Most of you know that Donna and I have made a major move from California to Texas (see our last post). We moved here near two of the three kids and nine of the grandkids and are attempting to settle in. We have a house we are doing a kind of “rent to buy” arrangement with, we have TX plates on our vehicles (including the bike) and have TX Driver’s Licenses now. We’re trying to set up our health care and are finding that to be extremely complicated.
I called Texas “California East” because it is amazing how many people we are connecting with came out here from California! It seems like virtually everyone. So, I’m not sure I’m really in Texas, or just an outlying district of California:-).
The more we “settle in” the more strange it feels because I don’t have a paying job for the first time in 37 years. We are becoming “normal” and yet we know we can’t continue this way. I am making some connections and talking with some churches and waiting for 501c3 approval for The Essential Faith Project so that we can really move ahead with it. I’m not just sitting around doing nothing. But that is what I’m being paid.
This journey has shown me something else that I admit is hard for me to deal with. I serve the Lord. I belong to Him. Serving Him is my life. And most of my life, that has been in the form of occupational ministry of some kind–usually very specialized or as Senior Minister of a church.
I am still a servant of the Lord. But I am NOT serving as part of a church staff. So, who am I?
I will know who stopped reading there by the comments:-). I know what you’re going to say. I have said it myself–and I still do. Who I am before the Lord is not a function of what I do, what title I hold or what I get paid for. It is based in my relationship with Him and my willingness to serve Him in whatever circumstances I find myself.
But it doesn’t feel right.
Discipleship often doesn’t feel “right”. But we still serve the Lord, The King! If He is content for me to be in occupational limbo for a period of time, I must accept it and continue to be faithful. Otherwise, my ministry–my very faith–is based in my feelings and my experiences.

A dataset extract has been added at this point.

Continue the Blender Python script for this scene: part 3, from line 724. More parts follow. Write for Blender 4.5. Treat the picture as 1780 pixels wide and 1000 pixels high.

That cannot be. Our relationship with the Lord is NOT based on how we feel or what we are doing at the time. It is based in Christ’s work in us and our faith–belief, trust and faithfulness to Him.
So, I await the Lord’s pleasure and try to be faithful day to day, serving in whatever manner I am able in the meantime.
Signing off from Far East California, just outside Fort Worth.
Mary says
Thank you for the update. Waiting IS hard for the day to day, here & now.
But as you pointed out, we serve the King. I am keeping you and Donna in my prayers that your waiting will be rewarded in an amazing and inspirational way.
Debbie Kant says
You and Donna are on my daily prayer list.